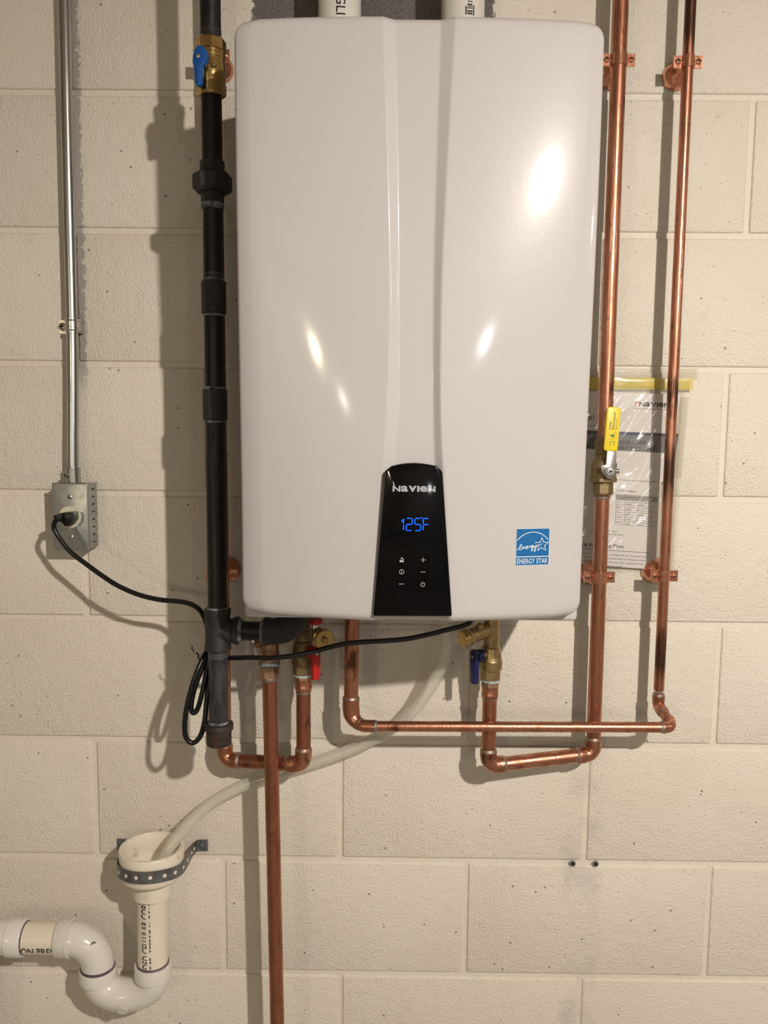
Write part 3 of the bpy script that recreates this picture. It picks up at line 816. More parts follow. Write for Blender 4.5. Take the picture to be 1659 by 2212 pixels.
# half-inch line: down the wall, round two elbows, along under the heater and up into it
HX, HD = 1.0128, 0.052
half = thing('recirculation_line', V(HX, HD, -0.965), 'thin stained copper pipe right of the plastic bag that runs level under the heater', 'pipe')
cpipe(half, V(HX, HD, -0.905), V(HX, HD, ZC), R12, 'copper_stained')
k1 = V(HX, HD, -0.9290); k2 = V(1.0225, 0.0955, -0.9485)
kd = (k2 - k1).normalized()
elbow(half, (0, 0, 1), k1, kd, 0.0090, 0.0155, R=0.009)
k3 = V(0.5400, 0.0955, -0.9525)
hd = (k3 - k2).normalized()
elbow(half, -kd, k2, hd, 0.0090, 0.0155, R=0.010)
cpipe(half, k1 + kd * 0.013, k2 - kd * 0.013, R12)
kx = V(0.5330, 0.080, -0.9430)
cpipe(half, k2 + hd * 0.012, V(0.5665, 0.0955, -0.9525), R12)
# reducing elbow at the left end
ep = spline([V(0.5330, 0.080, -0.914), V(0.5330, 0.080, -0.928), V(0.5350, 0.0815, -0.9410), V(0.5420, 0.0870, -0.9495), V(0.5520, 0.0930, -0.9525), V(0.5700, 0.0955, -0.9525)], 5)
er = [0.0130 - 0.0035 * min(1, max(0, (i - 9) / 8)) for i in range(len(ep))]
er[0] = 0.0133; er[-1] = 0.0096
eo = sweep(MB(), ep, er, 22).build('elbow', 'copper', half)
lathe(MB(), [(-0.003, 0.0090), (-0.0015, 0.0102), (0.0015, 0.0102), (0.003, 0.0085)], V(0.5460, 0.0895, -0.9512), (0.85, -0.2, -0.45), 22).build('solder_ring', 'solder', eo)
lathe(MB(), [(-0.001, 0.0092), (0.0, 0.0099), (0.0028, 0.0090), (0.004, 0.0080)], V(0.5700, 0.0955, -0.9525), (1, 0, 0), 22).build('solder_ring', 'solder', eo)
lathe(MB(), [(-0.001, 0.0122), (0.0, 0.0130), (0.002, 0.0122), (0.0035, 0.0111)], V(0.5330, 0.080, -0.914), (0, 0, 1), 22).build('solder_ring', 'solder', eo)
cpipe(half, V(0.5330, 0.080, -0.915), V(0.5338, 0.080, -0.7485), R34)

# hot line behind the gas pipe and across to the heater outlet
hot = thing('hot_water_line', V(0.331, 0.05, -1.04), 'copper pipe behind the black gas pipe with a U bend to the red-handled valve', 'pipe')
hA = V(0.3318, 0.050, -1.0275); hB = V(0.4606, 0.086, -1.0185)
cpipe(hot, V(0.3318, 0.050, -1.012), V(0.3245, 0.050, ZC), R34)
ab = (hB - hA).normalized()
elbow(hot, (0, 0, 1), hA, ab, 0.0124, 0.024, 'copper')
elbow(hot, (0, 0, 1), hB, -ab, 0.0124, 0.024, 'copper')
cpipe(hot, hA + ab * 0.016, hB - ab * 0.016, R34, 'copper_dull')
cpipe(hot, hB + Vector((0, 0, 0.016)), V(0.4606, 0.086, -0.895), R34, 'copper_dull')
b = MB(); lathe(b, [(0, 0.0122), (0.003, 0.0126), (0.004, 0.0132), (0.0065, 0.0132), (0.008, 0.0126), (0.018, 0.0128)], V(0.4606, 0.086, -0.9010), (0, 0, 1), 24)
ad = b.build('adapter', 'copper', hot)
hexring(MB(), V(0.4606, 0.086, -0.8835), (0, 0, 1), 0.0, 0.0070, 0.0142, 0.001, 0.2).build('adapter_hex', 'bronze', ad)
ring(ad, V(0.4606, 0.086, -0.9030), (0, 0, 1), R34)

# relief discharge pipe
dis = thing('discharge_pipe', V(0.4300, 0.098, ZF), 'long straight copper pipe running down to the floor below the relief valve', 'pipe')
cpipe(dis, V(0.4300, 0.098, ZF + 0.002), V(0.4107, 0.098, -0.879), R34, 'copper_dull')
lathe(MB(), [(0, 0.0118), (0.0015, 0.0126), (0.005, 0.0126), (0.007, 0.0120)], V(0.4108, 0.098, -0.8825), (0, 0, 1), 24).build('solder_ring', 'solder', dis)

# ------------------------------------------------------------------ bell hangers
def bell(x, d, z, r, label, wide=1.0, group='copper bell hangers'):
    t = thing('bell_hanger', V(x, 0, z), label, 'pipe hanger', group)
    lathe(MB(), [(0.0, 0.0195), (0.0015, 0.0212), (0.0055, 0.0205), (0.010, 0.0180), (0.016, 0.0120), (0.020, 0.0065), (d - r - 0.0006, 0.0052)], V(x, 0, z), (0, -1, 0), 30).build('bell', 'copper_plate', t)
    # clamp band round the pipe: two half shells with ears
    n = 22; h = 0.0085; ro = r + 0.0016; ri = r + 0.0003
    prf = []
    e = r + 0.0125 * wide
    for sgn, nm in ((1, 'front_band'), (-1, 'rear_band')):
        o2 = [(e, 0.0012), (ro, 0.0012)] ; o2 = [(e, 0.0014)]
        a0 = math.asin(0.0014 / ro)
        arc = [(ro * cos(a0 + (pi - 2 * a0) * k / n), ro * sin(a0 + (pi - 2 * a0) * k / n)) for k in range(n + 1)]
        inn = [(ri * cos(pi * k / n), ri * sin(pi * k / n)) for k in range(n, -1, -1)]
        poly = [(e, 0.0), (e, 0.0014)] + arc + [(-e, 0.0014), (-e, 0.0)] + inn
        b = MB(); m = len(poly)
        vs = [V(x + p[0], d + sgn * (p[1] + 0.0001), z + zz) for zz in (-h, h) for p in poly]
        fs = [(i, (i + 1) % m, m + (i + 1) % m, m + i) for i in range(m)]
        b.add(vs, fs)
        # end faces as strips
        q = len(inn)
        outer = [0 + 1] + [2 + i for i in range(n + 1)] + [n + 3]
        for lay in (0, m):
            b.f += [tuple(lay + i for i in (0, 1, 2, m - 1)), tuple(lay + i for i in (n + 4, n + 5, n + 2, n + 3))]
            for i in range(n):
                b.f.append((lay + 2 + i, lay + 3 + i, lay + m - 2 - i, lay + m - 1 - i))
        bo = b.build(nm, 'copper_plate', t)
        if sgn == 1:
            for sx in (-1, 1): screw('screw', t, V(x + sx * (e - 0.0058), d + 0.0016, z), (0, -1, 0), 0.0042, 'copper_plate', 0.0024)
    return t
bell(CX, CD, 0.0300, R34, 'copper bell hanger at the upper right corner of the heater')
bell(HX, HD, 0.0280, R12, 'copper bell hanger near the top of the thin stained copper pipe')
bell(CX, CD, -0.7265, R34, 'copper bell hanger on the thick copper pipe below the plastic bag')
bell(HX, HD, -0.7235, R12, 'copper bell hanger on the thin copper pipe at the lower edge of the bag')
bell(0.3265, 0.05, 0.0330, R34, 'copper bell hanger half hidden behind the blue-handled gas valve')
bell(0.3300, 0.05, -0.7300, R34, 'copper bell hanger half hidden behind the gas pipe at heater bottom')

# ------------------------------------------------------------------ yellow-handled shut-off valve
yv = thing('shutoff_valve', V(CX, CD, -0.600), 'brass shut-off valve with long yellow lever on thick copper pipe', 'valve')
b = MB()
lathe(b, [(0, 0.0135), (0.002, 0.0150), (0.0215, 0.0150), (0.022, 0.0165), (0.026, 0.0175), (0.028, 0.0195), (0.0475, 0.0200), (0.054, 0.0175), (0.0565, 0.0140), (0.084, 0.0134), (0.0855, 0.0122)], V(CX, CD, -0.600), (0, 0, 1), 32)
hexring(b, V(CX, CD, 0), (0, 0, 1), -0.598, -0.5815, 0.0163, 0.001, 0.3, 8)
hexring(b, V(CX, CD, 0), (0, 0, 1), -0.5795, -0.5725, 0.0212, 0.001, 0.3, 8)
b.build('valve_body', 'brass_cast', yv)
s0 = V(CX + 0.0005, CD, -0.5615); sn = Vector((0.05, -1, 0)).normalized()
lathe(MB(), [(0.012, 0.0100), (0.0255, 0.0095), (0.0258, 0.0045), (0.0280, 0.0045)], s0, sn, 20).build('valve_stem', 'brass_cast', yv)
lx = Vector((1, 0.05, 0)).normalized(); lz = Vector((0, 0, 1))
lev = prism(MB(), [(-0.0125, 0.0075), (-0.0115, -0.001), (-0.002, -0.0115), (0.006, -0.0120), (0.0095, -0.006), (0.0096, 0.010), (0.0100, 0.036), (-0.0040, 0.036), (-0.0050, 0.0095)], s0 + sn * 0.026, lx, lz, 0.0, 0.0024, 0.0004).build('lever', 'zinc', yv)
hexring(MB(), s0 + sn * 0.0284, sn, 0.0, 0.0042, 0.0072, 0.0006, 0.2).build('lever_nut', 'zinc', lev)
lathe(MB(), [(0, 0.0040), (0.0058, 0.0040), (0.006, 0.0018)], s0 + sn * 0.0284, sn, 16).build('stem_end', 'box_steel', lev)
lathe(MB(), [(0, 0.0015), (0.0004, 0.0015)], s0 + sn * 0.0345, sn, 10).build('stem_hole', 'dark_hole', lev)
st = MB()
for k in range(4): lathe(st, [(0, 0.0030), (0.0005, 0.0034), (0.0012, 0.0034), (0.0016, 0.0030)], s0 + sn * 0.024 + lx * (0.0098 + k * 0.0016) + lz * (-0.0002 * k), lx, 12)
st.build('stop_stub', 'box_steel', yv)
# grip
gpoly = rrect(0.0208, 0.0650, 0.0042, 5)
go = s0 + sn * 0.0252 + lx * 0.0018 + lz * 0.0618
gux = (lx * 0.998 - lz * 0.045).normalized(); guz = (lz * 0.998 + lx * 0.045).normalized()
grip = prism(MB(), gpoly, go, gux, guz, 0.0, 0.0052, 0.0016, 3).build('grip', 'yellow_plastic', yv)
gf = flat(go + gux.cross(guz) * 0.0052, gux, guz, 0.0002)
pr = MB()
def gt(s, w, h, x, y, bold=0.0):
    sh = turned_up(fit(text2d(s, bold), w, h)); ink(pr, ([(p[0] + x, p[1] + y) for p in sh[0]], sh[1]), gf)
gt('PROChannel', 0.0250, 0.0036, 0.0028, -0.0005, 0.012)
gt('Made in Italy', 0.0165, 0.0019, 0.0064, -0.0005, 0.01)
gt('ProPEX', 0.0122, 0.0026, -0.0026, -0.0005, 0.02)
ink(pr, rect2d(-0.0010, -0.0115, 0.0024, -0.0078), gf); ink(pr, stroke([(-0.0010, -0.0098), (-0.0034, -0.0080)], 0.0009), gf)
gt('600 WOG', 0.0080, 0.0012, 0.0036, -0.0118); gt('150 WSP', 0.0080, 0.0010, 0.0060, -0.0118)
gt('CL', 0.0028, 0.0014, -0.0004, -0.0158); gt('OP', 0.0028, 0.0014, 0.0030, -0.0158); gt('ON', 0.0032, 0.0020, -0.0006, -0.0240); gt('OFF', 0.0032, 0.0020, 0.0048, -0.0240)
ink(pr, ring2d(0.0012, -0.0222, 0.0048, 0.0006, 14, 45, 135), gf)
for sx in (-1, 1): ink(pr, ([(0.0012 + sx * 0.0026, -0.0182), (0.0012 + sx * 0.0044, -0.0198), (0.0012 + sx * 0.0024, -0.0200)], [(0, 1, 2)]), gf)
pr.build('grip_print', 'green_print', grip)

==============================

→ **Exercise requirements**
Exactly as written, please give again the lines from the beginning of the listing through the line containing "0.080, -0.7485), R34)", inclusive, without any pictures.

→ **Task result**
Write part 3 of the bpy script that recreates this picture. It picks up at line 816. More parts follow. Write for Blender 4.5. Take the picture to be 1659 by 2212 pixels.
# half-inch line: down the wall, round two elbows, along under the heater and up into it
HX, HD = 1.0128, 0.052
half = thing('recirculation_line', V(HX, HD, -0.965), 'thin stained copper pipe right of the plastic bag that runs level under the heater', 'pipe')
cpipe(half, V(HX, HD, -0.905), V(HX, HD, ZC), R12, 'copper_stained')
k1 = V(HX, HD, -0.9290); k2 = V(1.0225, 0.0955, -0.9485)
kd = (k2 - k1).normalized()
elbow(half, (0, 0, 1), k1, kd, 0.0090, 0.0155, R=0.009)
k3 = V(0.5400, 0.0955, -0.9525)
hd = (k3 - k2).normalized()
elbow(half, -kd, k2, hd, 0.0090, 0.0155, R=0.010)
cpipe(half, k1 + kd * 0.013, k2 - kd * 0.013, R12)
kx = V(0.5330, 0.080, -0.9430)
cpipe(half, k2 + hd * 0.012, V(0.5665, 0.0955, -0.9525), R12)
# reducing elbow at the left end
ep = spline([V(0.5330, 0.080, -0.914), V(0.5330, 0.080, -0.928), V(0.5350, 0.0815, -0.9410), V(0.5420, 0.0870, -0.9495), V(0.5520, 0.0930, -0.9525), V(0.5700, 0.0955, -0.9525)], 5)
er = [0.0130 - 0.0035 * min(1, max(0, (i - 9) / 8)) for i in range(len(ep))]
er[0] = 0.0133; er[-1] = 0.0096
eo = sweep(MB(), ep, er, 22).build('elbow', 'copper', half)
lathe(MB(), [(-0.003, 0.0090), (-0.0015, 0.0102), (0.0015, 0.0102), (0.003, 0.0085)], V(0.5460, 0.0895, -0.9512), (0.85, -0.2, -0.45), 22).build('solder_ring', 'solder', eo)
lathe(MB(), [(-0.001, 0.0092), (0.0, 0.0099), (0.0028, 0.0090), (0.004, 0.0080)], V(0.5700, 0.0955, -0.9525), (1, 0, 0), 22).build('solder_ring', 'solder', eo)
lathe(MB(), [(-0.001, 0.0122), (0.0, 0.0130), (0.002, 0.0122), (0.0035, 0.0111)], V(0.5330, 0.080, -0.914), (0, 0, 1), 22).build('solder_ring', 'solder', eo)
cpipe(half, V(0.5330, 0.080, -0.915), V(0.5338, 0.080, -0.7485), R34)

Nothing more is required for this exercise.